Dean Rindy, McKinnon's estranged former business partner, suggests that McKinnon's admiration for the Bushes is a recent epiphany. In 1988 McKinnon worked in Washington for a political consulting firm that did the media for President Bush's Democratic opponent, Michael Dukakis. "The truth of the matter is, the firm did the race, so I can't disassociate myself from it, but I was a junior guy," McKinnon says.
Rindy says that when he and McKinnon worked together, McKinnon often expressed a lack of respect for the president. "He had nothing but contempt for George W. Bush's father. He thought that George Bush was just a doofus. We talked about politics all the time. I hesitate to quote exactly from eight or nine years ago, but I can tell you he was severely critical of George Bush and of the Republican Party. Or claimed to be. He is now in bed with people he used to ridicule."
McKinnon contends that he believed, even back then, that the Bushes were decent people, but he adds: "Yeah, you know, back then I was drinking the Democratic Kool-Aid."
Now, Mark McKinnon is sipping fortune from a chalice.
"There's no bigger credential a political consultant can put on his résumé," says McDonald, the Austin political consultant who defends McKinnon. "He's getting to do every political hack's ultimate challenge. He's in the game. He may not make it to the end, but it doesn't matter. He has his shot."
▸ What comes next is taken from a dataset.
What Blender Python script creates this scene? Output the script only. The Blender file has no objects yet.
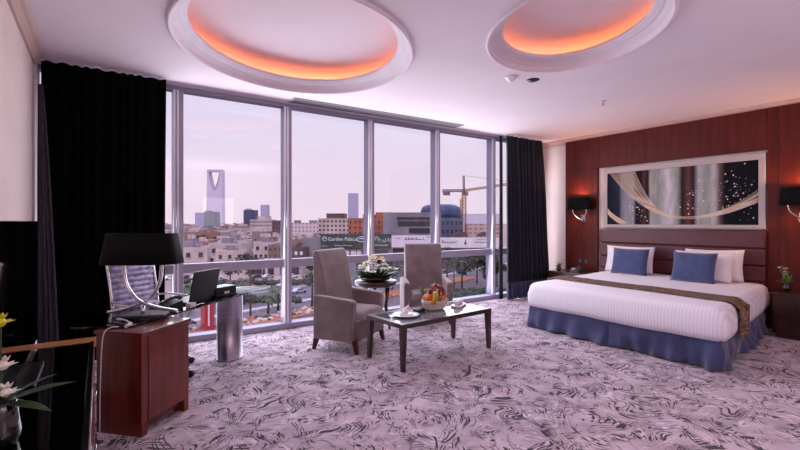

McKinnon credits Bush with restoring his faith in politics. The list of politicians he respected had been whittled down to a few, Lanier and Bullock being those he names most often. McKinnon says he liked how they were both so self-assured, which allowed them to make decisions independent of outside influence. He says he sees the same trait in Bush.
Lanier says he is convinced McKinnon is working for Bush for no reason other than that he believes in him.
"I think he's being absolutely 100 percent true to himself," says Lanier, a Democrat who was convinced by McKinnon and Bullock to endorse Bush for re-election in 1998. "He has gone to work for a guy who he thinks -- and I think -- is a very decent person and who will be good for the country if elected. Ten years from now, he is going to be able to look back and be very proud of the decision he has made. And I know that's going to be more important to him than any labels or anyone else's opinion."
McKinnon won't speculate on what he will do when this job is finished. He says he has no great desire to work in partisan Washington -- even if there is a Bush White House. He has an option to return to the Austin-based political consulting firm he left when he took the Bush job.
Other possibilities appear to be unlimited. He could be hired as the official videographer of the Bush administration and maybe have his work displayed for eternity at a George W. Bush presidential library. Or he could get out of politics again entirely and become a documentary filmmaker. He admits to having a half-shot documentary squirreled away somewhere. Goodness knows he would be able to find investors for any project he wants to do. All he would have to do is go down the list of contributors to the Bush campaign.
"No matter what happens," McKinnon says, "this will have been a great professional and personal experience for me."
And the future?
"I believe so strongly in Governor Bush," McKinnon says, "that I would cut the lawn at the Mansion if he asked me to."